Encyclopedias aren’t journals (and that’s OK)

By Evan Meehan

Wikipedia received a lot of hate constructive criticism in the readings this week.  Created by a guy whose background was running a pornographic web portal, its frankly remarkable that Wikipedia offers anything of intellectual merit to the world.  But, clearly Wikipedia is ill prepared to serve as a medium for the generation and proliferation of historical thought.  Wikipedia’s stance against using primary sources is antithetical to historical research.  Further, the emphasis on facts and lists fails to lend itself to good synthetic works of historical analysis.

And that’s OK.

Ah, so you clicked past the jump.  That either means you are my professor, tasked with reading my ramblings, or you want to know more about why this is OK.

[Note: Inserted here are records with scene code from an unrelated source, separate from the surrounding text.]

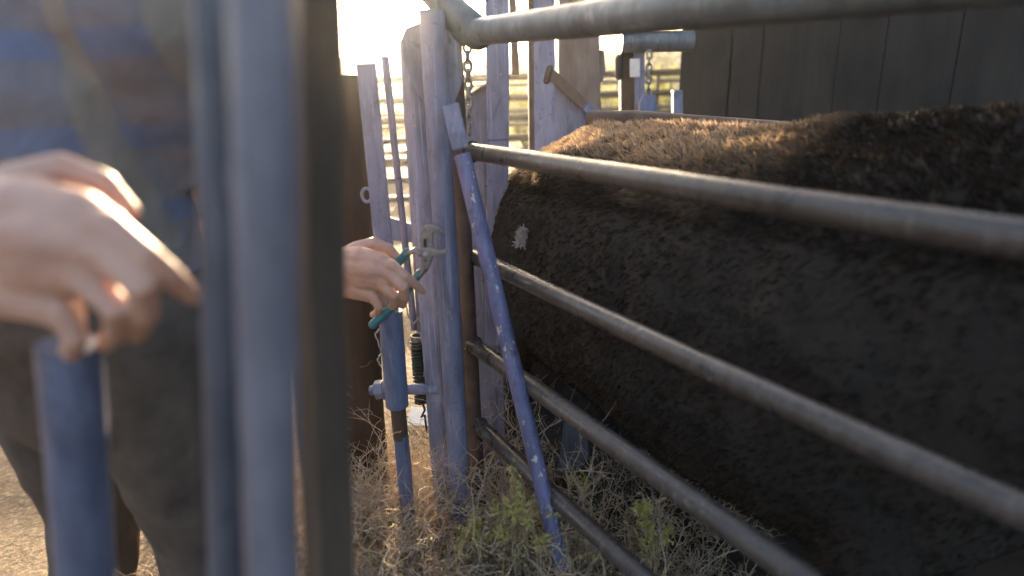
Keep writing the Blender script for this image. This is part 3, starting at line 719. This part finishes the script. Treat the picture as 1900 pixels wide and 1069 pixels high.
MB().tube([P(791, 496, PY + .005), P(782, 508, PY + .006), P(772, 517, PY + .006)], [.011, .009, .008], 12, sq=(1, .6)).build('lower_shank', M['chrome'], pl)
MB().tube([P(779, 507, PY + .006), P(765, 524, PY + .006), P(738, 560, PY + .004), P(716, 580, PY - .004), P(692, 602, PY - .012)], [.0085, .0095, .009, .0095, .0095], 14, dome=True).build('grip', M['teal'], pl)
MB().tube([P(783, 472, PY + .012), P(770, 464, PY + .018), P(752, 472, PY + .024)], [.010, .010, .008], 12, sq=(1, .6)).build('upper_shank', M['chrome'], pl)
MB().tube([P(756, 468, PY + .024), P(742, 484, PY + .026), P(715, 508, PY + .028), P(690, 530, PY + .028)], [.0085, .0095, .0095, .009], 14, dome=True).build('grip', M['teal'], pl)

# ------------------------------------------------------------------ background corral fences
def panel(L=3.0, H=1.27, nb=7):
    r = thing('corral_panel', (0, 0, 0), 'brown pipe corral panel standing in the near row across the pen', 'fence panel', 'corral panels of the near row')
    for i in range(nb):
        z = .17 + (H - .17) * i / (nb - 1)
        MB().tube([(0, 0, z), (L / 2, 0, z + .004), (L, 0, z)], .033, 10).build('rail', M['panelsteel'], r)
    for x in (0, L):
        MB().tube([(x, 0, -.03), (x, 0, H + .02)], .024, 10).build('end_upright', M['panelsteel'], r)
    MB().tube([(L * .5, -.002, .1), (L * .5, -.002, H)], .018, 10).build('middle_stay', M['panelsteel'], r)
    return r
def copy_tree(o, parent=None):
    c = o.copy(); COL.objects.link(c)
    if parent: c.parent = parent
    for ch in list(o.children): copy_tree(ch, c)
    return c
pr = panel(); first = True
for row, (y0, x0, nrow, lab, grp, rz) in enumerate(((5.9, -6.2, 4, None, None, R(1.5)), (9.6, -8.3, 6, 'brown pipe corral panel standing in the far row beyond the pen', 'corral panels of the far row', R(-1)))):
    for i in range(nrow):
        o = pr if first else copy_tree(pr); first = False
        o.location = (x0 + i * 3.06 * math.cos(rz), y0 + i * 3.06 * math.sin(rz), 0); o.rotation_euler.z = rz
        if lab: o['label'] = lab; o['group'] = grp

# ------------------------------------------------------------------ bushes, trees
def bush(x, y, rad, h, mat, name, label, cat, group, trunk_h=.3, n=900, leaf=.07):
    r = thing(name, (x, y, 0), label, cat, group)
    tb = MB(); rnd = random.Random(int(x * 100 + y * 7))
    tips = []
    for i in range(7):
        a = rnd.random() * 6.28; t = Vector((x + math.cos(a) * rad * .55 * rnd.random(), y + math.sin(a) * rad * .55 * rnd.random(), h * (.55 + .35 * rnd.random())))
        p0 = Vector((x + .04 * math.cos(a), y + .04 * math.sin(a), -.03)); mid_ = p0.lerp(t, .5) + Vector((rnd.uniform(-.1, .1), rnd.uniform(-.1, .1), .05)) * rad
        tb.tube([p0, Vector((x, y, trunk_h * .7)) + (mid_ - p0) * .1, mid_, t], [.03 * h, .024 * h, .014 * h, .004 * h], 6); tips += [t, mid_.lerp(t, .5)]
    tb.build('trunk', M['log'], r)
    cb = MB()
    cl = [(Vector((x + rnd.uniform(-1, 1) * rad * .75, y + rnd.uniform(-1, 1) * rad * .75, trunk_h + (h - trunk_h) * (rnd.random() ** .8))), rad * rnd.uniform(.18, .42)) for _ in range(16)] + [(t, rad * .35) for t in tips]
    for i in range(n):
        c, rr = rnd.choice(cl); d = Vector((rnd.gauss(0, 1), rnd.gauss(0, 1), rnd.gauss(0, 1))).normalized() * rr * (rnd.random() ** .4)
        q = c + d; 
        if q.z < .05: continue
        s = leaf * rnd.uniform(.5, 1.3); a = Vector((rnd.gauss(0, 1), rnd.gauss(0, 1), rnd.gauss(0, 1))).normalized(); b = a.cross(Vector((rnd.gauss(0, 1), rnd.gauss(0, 1), rnd.gauss(0, 1)))).normalized()
        cb.add([q - a * s, q + b * s * .45, q + a * s, q - b * s * .45], [(0, 1, 2, 3)])
    cb.build('crown', mat, r, smooth=False)
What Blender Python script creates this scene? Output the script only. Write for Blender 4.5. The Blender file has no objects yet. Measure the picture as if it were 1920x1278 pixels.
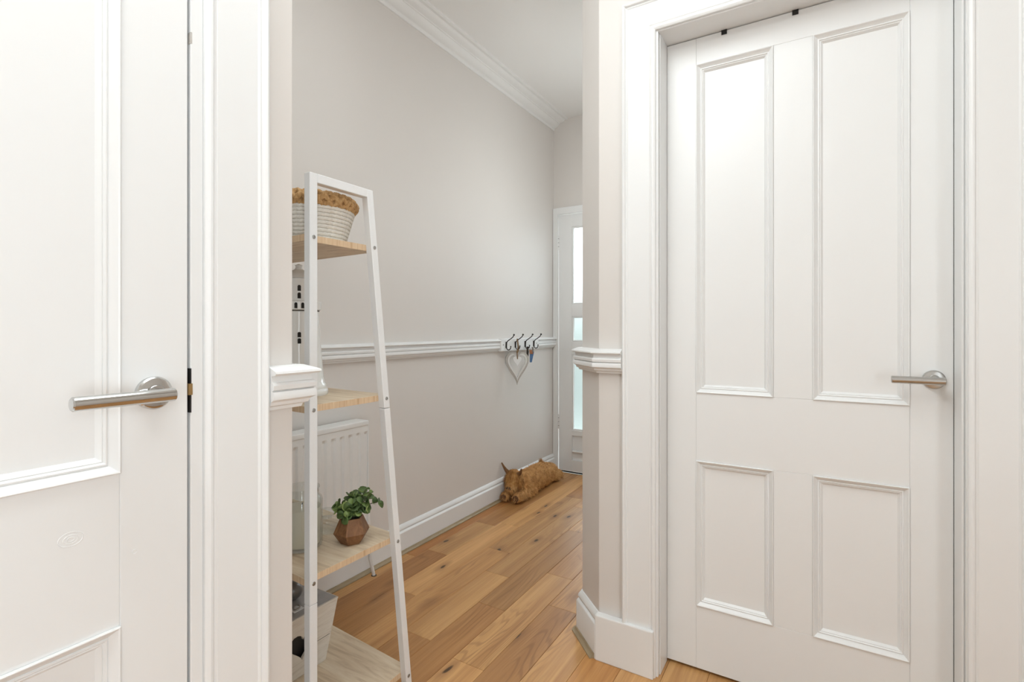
import bpy, bmesh, math, random
from mathutils import Vector, Matrix
random.seed(7)
PI = math.pi
C = bpy.context.scene.collection
sc = bpy.context.scene

# ---------------------------------------------------------------- camera
cam = bpy.data.cameras.new('camera')
cam.sensor_fit = 'HORIZONTAL'; cam.sensor_width = 36.0
cam.lens = 958.6 / 1920 * 36.0
cam.shift_y = -24.2 / 1920
cam.clip_start = 0.01
cam_o = bpy.data.objects.new('camera', cam); C.objects.link(cam_o)
cam_o.location = (0, 0, 1.10)
cam_o.rotation_euler = (PI / 2, 0, 0.542)
sc.camera = cam_o
# ---------------------------------------------------------------- world (overcast daylight, reaches in through the door glass and the added lobby window)
w = bpy.data.worlds.new('world'); sc.world = w; w.use_nodes = True
bg = w.node_tree.nodes['Background']
bg.inputs[0].default_value = (0.86, 0.945, 1.0, 1); bg.inputs[1].default_value = 4.6
# ---------------------------------------------------------------- lights
def area(name, loc, rot, size, power, col, shape='SQUARE', sy=None):
    l = bpy.data.lights.new(name, 'AREA'); l.shape = shape; l.size = size
    if sy: l.size_y = sy
    l.energy = power; l.color = col
    o = bpy.data.objects.new(name, l); C.objects.link(o); o.location = loc; o.rotation_euler = rot
    return o
def globe(name, loc, r, power, col):
    l = bpy.data.lights.new(name, 'POINT'); l.shadow_soft_size = r; l.energy = power; l.color = col
    o = bpy.data.objects.new(name, l); C.objects.link(o); o.location = loc
    return o
pw_ = area('added_window_portal', (1.275, -0.78, 1.10), (0, PI / 2, 0), 1.52, 1.0, (1, 1, 1), 'RECTANGLE', 1.04)
pw_.data.cycles.is_portal = True      # guides daylight sampling through the lobby window added for fill light
area('lobby_ceiling_glow', (-0.72, 0.45, 2.69), (0, 0, 0), 1.0, 16.5, (0.885, 0.965, 1.0), 'RECTANGLE', 1.2)
globe('lobby_pendant_lamp', (-0.57, -0.17, 2.42), 0.09, 11, (0.90, 0.97, 1.0))
globe('hall_hidden_fill', (-0.98, 2.75, 1.88), 0.10, 5.4, (0.90, 0.97, 1.0))  # unseen point light added behind the chamfer to brighten hall wall and ceiling
sc.view_settings.view_transform = 'Standard'
sc.view_settings.look = 'None'
sc.view_settings.gamma = 1.0
sc.view_settings.use_curve_mapping = False
sc.view_settings.exposure = 0.53

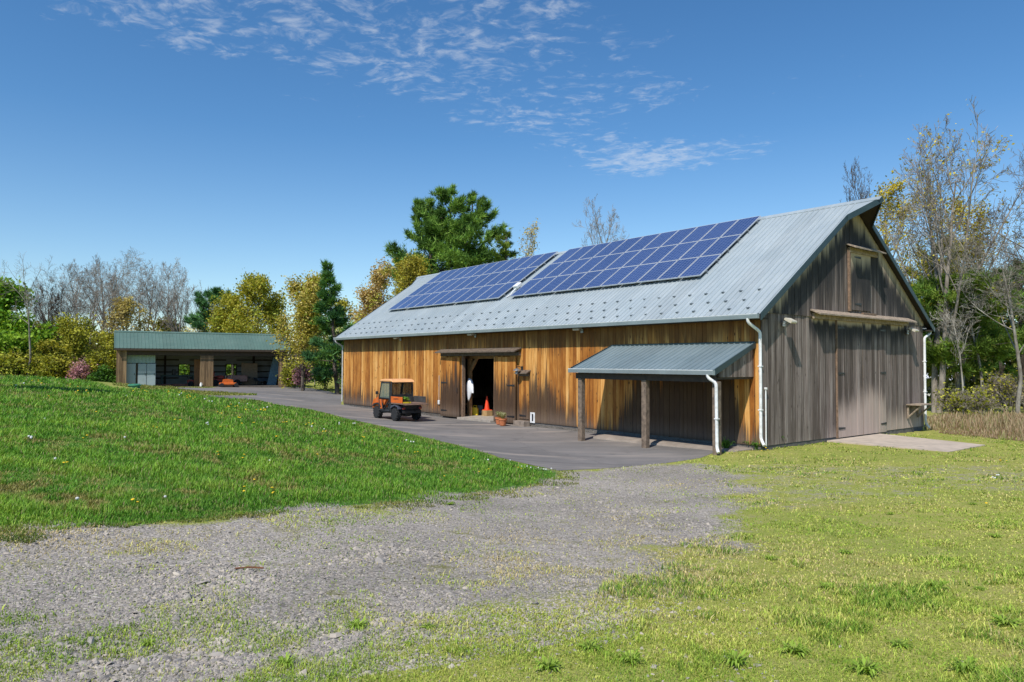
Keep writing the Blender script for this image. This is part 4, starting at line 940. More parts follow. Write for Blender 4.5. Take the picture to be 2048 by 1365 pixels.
def leaf_quads(rng, C, size, elong=1.5, updir=.3):
    n = len(C); a = rng.normal(0, 1, (n, 3)); a[:, 2] = a[:, 2] * .7 + updir; a /= np.linalg.norm(a, axis=1, keepdims=True)
    b = np.cross(a, rng.normal(0, 1, (n, 3))); b /= np.linalg.norm(b, axis=1, keepdims=True)
    s = size * (.6 + .8 * rng.random(n))[:, None]
    V = np.stack([C - a * s * elong * .5, C + b * s * .5, C + a * s * elong * .5, C - b * s * .5], 1).reshape(-1, 3)
    F = np.arange(4 * n).reshape(n, 4); return V, F
def crown_cols(rng, C, cols, H, dark=.55):
    """mottled colours: clumps of light and dark, tips lighter than the inside"""
    cols = np.array(cols); n = len(C)
    k = fbm(C[:, 0] * 1.1 + C[:, 2] * .6 + 50, C[:, 1] * 1.1 + C[:, 2] * .9 + 50, 3)
    t = np.clip((k - .5) * 2.6 + .5 + rng.normal(0, .22, n), 0, .999) * (len(cols) - 1); i = t.astype(int); f = (t - i)[:, None]
    c = cols[i] * (1 - f) + cols[np.minimum(i + 1, len(cols) - 1)] * f
    return CBOOST * c * (dark + (1 - dark) * np.clip(rng.normal(.75, .35, n), 0, 1.4))[:, None]
_SK = {}
CBOOST = np.array([1.9, 1.9, 1.6])
def get_skel(kind, seed):
    seed = seed % 4 + (0 if kind != 'leafy' else seed % 2 * 4)
    if (kind, seed) not in _SK:
        sk = skeleton(np.random.default_rng(seed * 13 + 5), TREE_P[kind]); _SK[kind, seed] = (sk, *norm_skel(sk))
    return _SK[kind, seed]
_TM = {}
def where(px, py_top, dist):
    q = ray(px, 724); x = q[0] / q[1] * dist; z0 = tz(x, dist); qt = ray(px, py_top); zt = CAM_Z + qt[2] / qt[1] * dist
    return x, dist, z0, zt - z0
def put(root, x, y, z, lean=0.0, rz=0.0):
    root.location = (x, y, z - .05); root.rotation_euler = (0, lean, rz)
def tree(kind, px, top, dist, wpx, label, name='tree', cat='tree', seed=1, cols=None, leaves=0, lsize=.2, bark=None, rmin=.008, group=None, lean=0.0, rz=None, tips=(2, 3, 4), scat=.25, lowcut=0.0, sunlit=None, xy=None, h=None):
    rng = np.random.default_rng(seed * 101 + int(px) + 3000)
    x, y, z, H = where(px, top, dist)
    if h: H = h
    if xy: x, y = xy; z = tz(x, y)
    W = wpx / F_PX * dist / 2
    sk, z1, r = get_skel(kind, seed); S = np.array([W / r, W / r, H / z1])
    root = empty(name, (x, y, z), 0, label, cat, group); put(root, x, y, z, lean, rng.random() * 6.28 if rz is None else rz)
    bark = bark or M_BARKD; top_l = 1 if kind != 'leafy' else 1
    sa = seg_arrays(sk, (0,), S, H, .03); V, Fq_ = tubes(sa, 7); sb = seg_arrays(sk, (1,), S, H, .014); V2, F2 = tubes(sb, 5)
    np_mesh('trunk', np.concatenate([V, V2]), np.concatenate([Fq_, F2 + len(V)]), bark, root, smooth=True)
    Vs, Fs, Cs, mi = [], [], [], []
    o = 0
    sc_ = seg_arrays(sk, (2, 3, 4), S, H, rmin)
    if sc_ is not None:
        V, F_ = tubes(sc_, 3); Vs.append(V); Fs.append(F_); Cs.append(np.zeros((len(V), 3))); mi.append(np.zeros(len(F_))); o = len(V)
    if leaves:
        P = np.concatenate([s[0][1:] for s in sk if s[2] in tips and s[2] >= TREE_P[kind]['levels'] - 1]) * S
        P = P[P[:, 2] > lowcut * H]
        I = rng.integers(0, len(P), leaves); Cc = P[I] + rng.normal(0, scat, (leaves, 3))
        V, F_ = leaf_quads(rng, Cc, lsize); c = crown_cols(rng, Cc, cols, H)
        Vs.append(V); Fs.append(F_ + o); Cs.append(np.repeat(c, 4, 0)); mi.append(np.ones(len(F_)))
    np_mesh('crown', np.concatenate(Vs), np.concatenate(Fs), [bark, M_FOLI], root, col=np.concatenate(Cs), mi=np.concatenate(mi))
    return root
def tufts(rng, C, D, ln, wd, k=7):
    """needle tufts: k thin triangles fanning out round direction D"""
    n = len(C); d = D[:, None, :] * .8 + rng.normal(0, .55, (n, k, 3)); d /= np.linalg.norm(d, axis=2, keepdims=True)
    s = np.cross(d, rng.normal(0, 1, (n, k, 3))); s /= np.linalg.norm(s, axis=2, keepdims=True)
    l = ln * (.7 + .6 * rng.random((n, k, 1))); b = C[:, None, :] + d * l * .05
    V = np.stack([b - s * wd, b + s * wd, b + d * l], 2).reshape(-1, 3); F = np.arange(len(V)).reshape(-1, 3); return V, F
def pine(px, top, dist, wpx, label, seed=1, cols=None, name='pine_tree', stems=1, low=.2, dens=1.0, shape='white', ln=.5, wd=.035, lean=0.0, group=None, layers=26, xy=None, bark=None, irregular=.35, base=None):
    rng = np.random.default_rng(seed * 77 + 9)
    x, y, z, H = where(px, top, dist)
    if xy: x, y = xy; z = tz(x, y)
    W = wpx / F_PX * dist / 2
    root = empty(name, (x, y, z), 0, label, 'tree', group); put(root, x, y, z, lean)
    T0, T1, tr0, tr1 = [], [], [], []; Cc, Dd = [], []; B0, B1, b0, b1 = [], [], [], []
    for sidx in range(stems):
        ox = (sidx - (stems - 1) / 2) * W * .46 if stems > 1 else 0.0; oy = rng.normal(0, .5) if stems > 1 else 0; hh = H * (1 if sidx == stems // 2 else .93 + .05 * rng.random())
        ns = 14; pts = np.stack([ox * (.4 + .6 * np.linspace(0, 1, ns + 1)) + np.cumsum(rng.normal(0, .06, ns + 1)), oy + np.cumsum(rng.normal(0, .06, ns + 1)), np.linspace(0, hh, ns + 1)], 1)
        r = .017 * H * (1 - .9 * np.linspace(0, 1, ns + 1)) + .02
        T0.append(pts[:-1]); T1.append(pts[1:]); tr0.append(r[:-1]); tr1.append(r[1:])
        nb = int(layers * 2.2 * dens)
        for k in range(nb):
            f = low + (1 - low) * ((k + rng.random()) / nb) ** .95; i = min(int(f * ns), ns - 1); w_ = f * ns - i; p = pts[i] * (1 - w_) + pts[i + 1] * w_
            g = (f - low) / (1 - low)
            if shape == 'white': env = (.62 + .38 * math.sin(PI * min(1, g * .8 + .15))) * (1 - g ** 4.5) + .06
            elif shape == 'cone': env = (1 - g) ** .85 + .05
            else: env = math.sqrt(max(0, 1 - (2 * g - 1) ** 2)) + .05
            L = W * env * (1 - irregular + 2 * irregular * rng.random()) * (.66 if stems > 1 else 1)
            if L < .25: L = .25
            az = rng.random() * 2 * PI; el = (-.1 + .75 * g) if shape != 'cone' else (-.15 + .5 * g)
            d = np.array([math.cos(az), math.sin(az), math.tan(el) * .8 + rng.normal(0, .12)]); d /= np.linalg.norm(d)
            m = 5; bp = [p]
            for j in range(m):
                d = d + np.array([0, 0, .05]) + rng.normal(0, .06, 3); d /= np.linalg.norm(d); bp.append(bp[-1] + d * L / m)
            bp = np.array(bp); br = (.012 + .016 * L) * (1 - .85 * np.linspace(0, 1, m + 1))
            B0.append(bp[:-1]); B1.append(bp[1:]); b0.append(br[:-1]); b1.append(br[1:])
            nt_ = int(8 + 24 * L)
            t = .38 + .62 * np.sqrt(rng.random(nt_)); ii = np.minimum((t * m).astype(int), m - 1); ww = (t * m - ii)[:, None]
            q = bp[ii] * (1 - ww) + bp[ii + 1] * ww; side = np.cross(d, [0, 0, 1.0]); side /= np.linalg.norm(side) + 1e-9
            sp_ = .12 + .24 * L * (1 - np.abs(t - .62)); q = q + side * (rng.normal(0, 1, nt_) * sp_ * .6)[:, None] + np.array([0, 0, 1.0]) * (rng.normal(.05, .07 + .03 * L, nt_))[:, None]
            Cc.append(q); Dd.append(np.tile(d * .55 + np.array([0, 0, .6]), (nt_, 1)))
    V1, F1 = tubes((np.concatenate(T0), np.concatenate(T1), np.concatenate(tr0), np.concatenate(tr1)), 7); V2, F2 = tubes((np.concatenate(B0), np.concatenate(B1), np.concatenate(b0), np.concatenate(b1)), 4)
    np_mesh('trunk', np.concatenate([V1, V2]), np.concatenate([F1, F2 + len(V1)]), bark or M_BARKD, root, smooth=True)
    C = np.concatenate(Cc); D = np.concatenate(Dd); k = 7; V, F_ = tufts(rng, C, D, ln, wd, k)
    c = crown_cols(rng, C, cols, H, .5); c = np.repeat(c, k * 3, 0) * (.8 + .4 * rng.random((len(C) * k, 1))).repeat(3, 0)
    np_mesh('crown', V, F_, M_NEED, root, col=c)
    return root

GRN = [(.045, .105, .012), (.085, .20, .02), (.15, .30, .035)]; LIME = [(.075, .145, .014), (.14, .235, .022), (.21, .31, .04)]
OLIVE = [(.13, .14, .018), (.23, .23, .032), (.33, .32, .06)]; OLIVEY = [(.13, .13, .016), (.24, .225, .03), (.34, .31, .06)]
TAN = [(.19, .155, .065), (.29, .24, .10), (.37, .31, .13)]; ORNG = [(.15, .155, .018), (.22, .225, .028), (.29, .24, .04), (.25, .285, .05)]
PINK = [(.25, .18, .075), (.34, .24, .12), (.40, .31, .18), (.27, .27, .055)]; ORPK = [(.19, .18, .03), (.27, .23, .05), (.34, .27, .11), (.24, .275, .045)]
YEL = [(.17, .145, .015), (.29, .24, .025), (.4, .33, .05)]; BLOS = [(.45, .42, .30), (.62, .58, .44), (.4, .4, .16)]; MAG = [(.26, .12, .17), (.34, .18, .24), (.4, .25, .29)]
DGRN = [(.015, .045, .008), (.035, .085, .014), (.06, .13, .02)]; PINE = [(.03, .066, .014), (.058, .118, .022), (.10, .18, .036), (.15, .24, .05)]
PINEB = [(.025, .07, .03), (.05, .125, .045), (.09, .19, .07)]; PINEL = [(.045, .08, .013), (.085, .135, .02), (.125, .18, .03), (.18, .225, .05)]
BR = 'bare trees behind the shed'
# ---- left wood edge, from the edge of the picture to the shed
tree('thin', 57, 506, 66, 130, 'tall grey bare tree standing in front of the bright green maple', seed=1, bark=M_BARKG, cols=None)
tree('leafy', 38, 573, 72, 118, 'bright green rounded maple in full leaf behind the tall bare tree', seed=2, cols=LIME + GRN[1:2], leaves=15000, lsize=.24, scat=.4)
tree('bush', 12, 668, 68, 120, 'lime green shrub under the bright green maple', 'shrub', 'shrub', seed=3, cols=LIME, leaves=5000, lsize=.22, scat=.35)
tree('thin', 3, 520, 80, 81, 'bare tree cut by the picture edge above the bright green maple', seed=4, bark=M_BARKG)
tree('vase', 108, 560, 78, 101, 'dark forked bare tree just past the bright green maple', seed=5, bark=M_BARKD)
tree('vase', 178, 520, 84, 175, 'tall dark bare tree arching outward above the pink redbud', seed=6, bark=M_BARKG)
tree('bare', 208, 522, 88, 108, 'slim bare tree between the arching tree and the pale sycamore', seed=7, bark=M_BARKG)
tree('bare', 246, 494, 90, 168, 'pale barked bare sycamore, tallest above the shed roof', seed=8, bark=M_BARKW)
tree('thin', 282, 520, 94, 94, 'thin bare tree beside the pale sycamore above the shed', seed=9, bark=M_BARKG)
tree('bare', 315, 524, 92, 121, 'grey bare tree over the middle of the shed roof', seed=10, bark=M_BARKG)
tree('vase', 362, 535, 93, 128, 'spreading bare tree over the shed roof before the blue-green pine', seed=11, bark=M_BARKG)
tree('thin', 398, 560, 98, 74, 'small bare tree touching the blue-green pine', seed=12, bark=M_BARKG)
tree('thin', 130, 600, 90, 67, 'low bare tree behind the forked tree', seed=13, bark=M_BARKG)
tree('thin', 480, 562, 104, 81, 'faint bare tree behind the blue-green pine and the orange tree', seed=14, bark=M_BARKG)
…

If one were to go through the readings this week and employ a find/replace macro, switching ‘Wikipedia’ for ‘Encyclopedia,’ one would wonder what the big fuss was all about.

  • The editors of an encyclopedia were against using primary sources.
  • The editing process of an encyclopedia resulted in stodgy, stilted verse.
  • The encyclopedia isn’t entirely up to date.
  • This encyclopedia has slightly fewer/more/different errors than this other one.
  • This encyclopedia slandered or libeled someone.

None of these issues are shocking, and none of these issues are unique to Wikipedia.

  • Historians don’t publish their newest, most cutting edge findings in encyclopedias.
  • Encyclopedias, while better written than the group-speak garbage found on Wikipedia, are not paradigmatic works of English-language greatness.
  • Encyclopedias are always at least a little out of date.
  • Encyclopedias always contain errors.
  • Encyclopedias can and do employ slander and libel. (I’m looking at you Algernon Charles Swinburne!)

So, why is everyone making a big deal about Wikipedia?  I think the answer lies not within its problems (of which it has plenty) but within its mythology.  Wikipedia is supposed to take knowledge and move it to a transcendental place where all points of view are neutral and all properly cited facts are included in their proper place.  More than democratization of information, we feel that Wikipedia should bring life, liberty and fraternity to information.  Yet, democracy and liberty are forces that frequently run in opposition to one another.

Historians want an open-access portal for dissemination of new research – and this may be Wikipedia’s greatest contribution to the historical profession.  Historians want to have this.  But they need to realize that Wikipedia is not this portal.

However… if any historian who runs a “erotic photography” site on the side wants to branch out – it sounds like Nupedia might just have been ahead of its time.